RE: White supremacists and counter protesters clash in Charlottesville
August 13, 2017 at 9:51 pm
(This post was last modified: August 13, 2017 at 9:56 pm by johan.)
(August 13, 2017 at 1:23 pm)Rahul Wrote:(August 13, 2017 at 1:08 pm)johan Wrote: So you're honestly saying that most of those who fought for the south were absolutely against slavery, but as much as they were against slavery, they were even more against those no good rotten god damned assholes from the North who had the nerve to come to their state in an effort to end the slavery they were actually against in the first place. Is that what you're saying? Because that sure sounds like that's what you're saying.

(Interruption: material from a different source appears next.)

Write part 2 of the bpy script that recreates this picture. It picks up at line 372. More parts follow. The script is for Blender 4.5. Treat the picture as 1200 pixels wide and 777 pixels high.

No. I doubt very many Confederate soldiers were against slavery at all. I'm saying, and their own diaries state, that slavery isn't the reason very many of them fought against the invading Union soldiers. Most Union soldiers didn't fight to abolish slavery either. They fought to preserve the Union. Specifically to keep the Southern states as part of the Union.
More and more Union soldiers added abolishing slavery as one of their personal reasons the longer they fought in the war though.
My mistake. I miss interpreted what you wrote earlier to take it as meaning diaries that were written after the war rather than diaries which remained after the war which I now assume is what you meant.
That being said, I'm still not sure your earlier point carries all that much weight in light of your statement above, i.e. you doubt very many Confederate soldiers were against slavery.
I mean you can try to define it however you like, but like many wars, neither the North nor the South wanted to go to war. And there was ample opportunity for the war to be avoided if the South got on board with abolishing slavery. But instead the South decided screw you, we'll form our own country rather than back down on the slavery thing and what'd ya know a war broke out. So whether the diaries of the soldiers explicitly state it or not, when the citizens armed themselves and went to war, they were doing so fundamentally over slavery.
And honestly, I think those that hold a similar perspective on it to your own are part of the root of the issues we're facing today. That whole 'symbols of the confederacy are a heritage thing, not a racism thing' is a big part of this problem. And I'm not saying that every person saying that is simply lying because they don't want to admit that they're racist. Quite the opposite actually. I'm saying that if you genuinely believe that, you're wrong. Period. If you embrace those symbols as a part of your heritage, so be it, but those symbols are most definitely racist and if you choose to embrace them you are also embracing racism whether your like it or not.
I've had this discussion with guys I genuinely believe aren't racist. And they dig their heels strong into the whole you don't get it, its part of my heritage thing. To which I reply I'm German, that's my heritage. But I don't fly a Nazi flag off the back of my pickup. And honestly, I don't feel one little bit as though anyone is stepping on my ability to express my heritage because of the fact that it would be frowned upon socially if I were to fly a nazi flag off the back of my pickup.
Even though its part of my heritage, I don't fly a nazi flag because I don't agree with what it stood for. Some of the people I know from the South really seem to struggle with understanding that.